Although shrinking the technology feature size to nano-scale leads to lower power consumption, higher performance, and more integrity, the reliability of new silicons is a new important challenge. Nowadays, soft errors are an important concern in designing reliable nano-scale integrated circuits and have emerged as a key challenge to microprocessor design. With dimensions of the circuit elements getting closer to countable atom diameters, circuits become more vulnerable to electronic noises which are generally resulted from high-current power supplies, internal radiations from decomposition of heavy metal mixed with utilized metallization, or a hit by external high-energy particle [1]. These random effects can cause a current pulse at an internal node of the circuit and flip the state of the logic when the induced charge is accumulated to a sufficient amount. Such a pulse can lead to a temporary change in the logic level of the struck node and cause a Single Event Transient (SET), or the particle may hit a storage element and change the stored value and cause a Single Event Upset (SEU).

Although Mean-Time-To-Failure (MTTF) is a well-known measure for reliability analysis and covers all failure mechanisms including diffusion, aging, and packaging defects, Failure In Time (FIT) is a more specific measure for soft errors. FIT which indicates how many errors in one billion operating device hours are expected, not only depends on the device itself, but also on the operating conditions (supply voltage, temperature) and the device’s location (position on earth surface, altitude, or maybe in space). FIT is separated into two factors [2]: Raw Error Rate which depends on the environmental conditions and Architectural Vulnerability Factor (AVF) that reflects the susceptibility of design to soft errors. AVF is defined as the possibility that a soft error (transient error) eventually leads to a visible error at program output. This metric can be computed as a portion of the important bits in the structure that are required for Architecturally Correct Execution (ACE) to the total number of bits of the structure. Since AVF is independent of environmental conditions, it is suitable for comparison between reliability of different architectures and AVF awareness at early design stage is greatly helpful to achieve a trade-off between system performance and reliability.

Three well known methods for AVF computation are reported [3]: analytical models, performance models (simulators), and statistical fault injection (SFI) models. In AVF estimation by analytical models, Little’s Law is applied to ACE bits and the average number of ACE bits in the structure is calculated. In the early stages of design which neither a performance model nor a detailed RTL model is available, this technique can be useful. Performance model identifies ACE and un-ACE bits of the objects flowing through the structure and gets the fraction of time in which a bit contains ACE state as the AVF of the bit. This analysis requires an in-depth understanding of the micro-architectural states of the processors.

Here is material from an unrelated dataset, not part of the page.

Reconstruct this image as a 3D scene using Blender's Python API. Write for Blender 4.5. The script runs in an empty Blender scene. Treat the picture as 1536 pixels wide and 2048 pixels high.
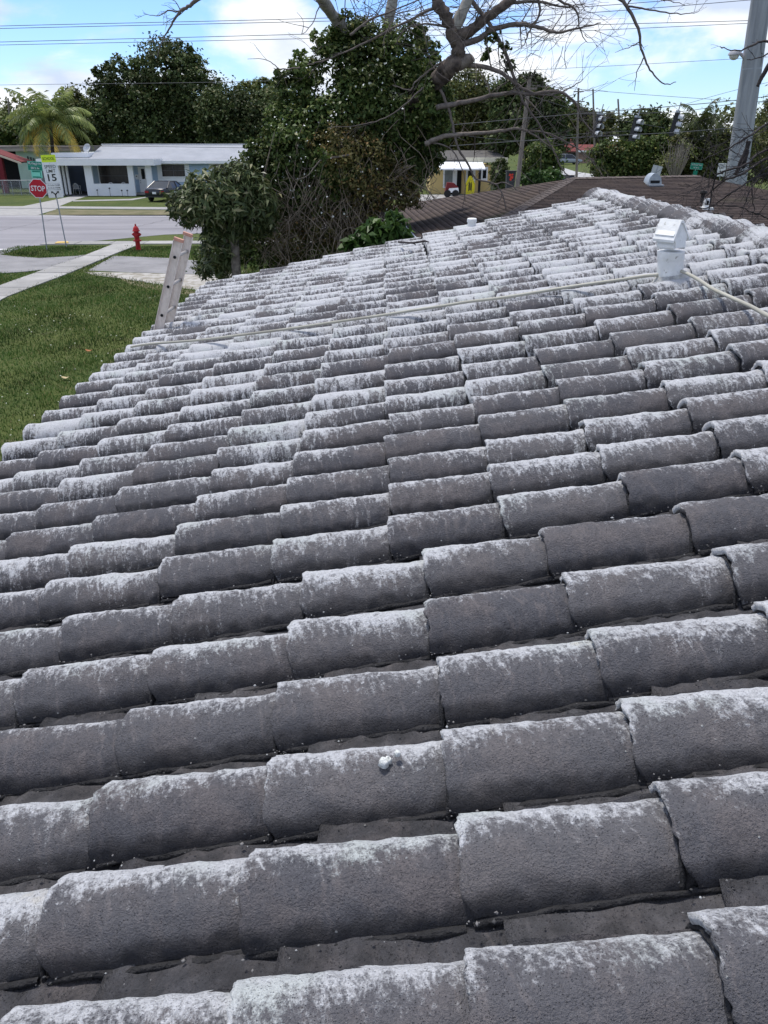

The last AVF computation method, SFI, performs bit flips into RTL model of the processor and the AVF of the structure is then estimated as the fraction of mismatches divided by the total number of bit flips [4], [5]. Although SFI is a very powerful technique and can compute AVF without understanding the processor architecture, unfortunately it can be used only in detailed models, such as RTL, and is usually much slower than performance models. Indeed, exploiting this method for AVF computation requires a large amount of simulation time to cover efficient number of injected errors.

There are many researches about efficient AVF estimation [2], [6], [7], [8], [9], [10], [11], [12] and mostly the AVFs of small structures such as Instruction Queue (IQ), Reorder Buffer (ROB), Load/Store Queue (LSQ), and eventually Register File (RF) have been estimated. In fact, performance models for AVF estimation are time consuming methods and are not appropriate for large structures such as a whole processor. From another point of view, all of these hardware structures are sequential parts and their states have been traced for ACE analysis. With bit flips which are introduced only into sequential parts, soft errors in combinational parts and their properties in fault masking have been neglected. While for moderate nano-scale silicons, transient errors at combinational nodes must be taken into account [13].

This paper introduces a new reliability metric named as Instruction Vulnerability Factor (IVF) which is utilized for fast and accurate AVF estimation. We have proposed novel scenarios for IVF extraction which enables us to exploit exhaustive fault injection in a reasonable simulation time to capture more accurate IVFs. Our extensive simulations and verifications prove that IVF values which are calculated once for a given processor’s Instruction Set Architecture (ISA) carry the accuracy of fault injection. Then, we have derived a simple analytical equation for AVF estimation based on the IVFs of running instructions. Our AVF estimation method is very fast and our experimental results confirm that its accuracy is comparable to AVF estimation by fault injection.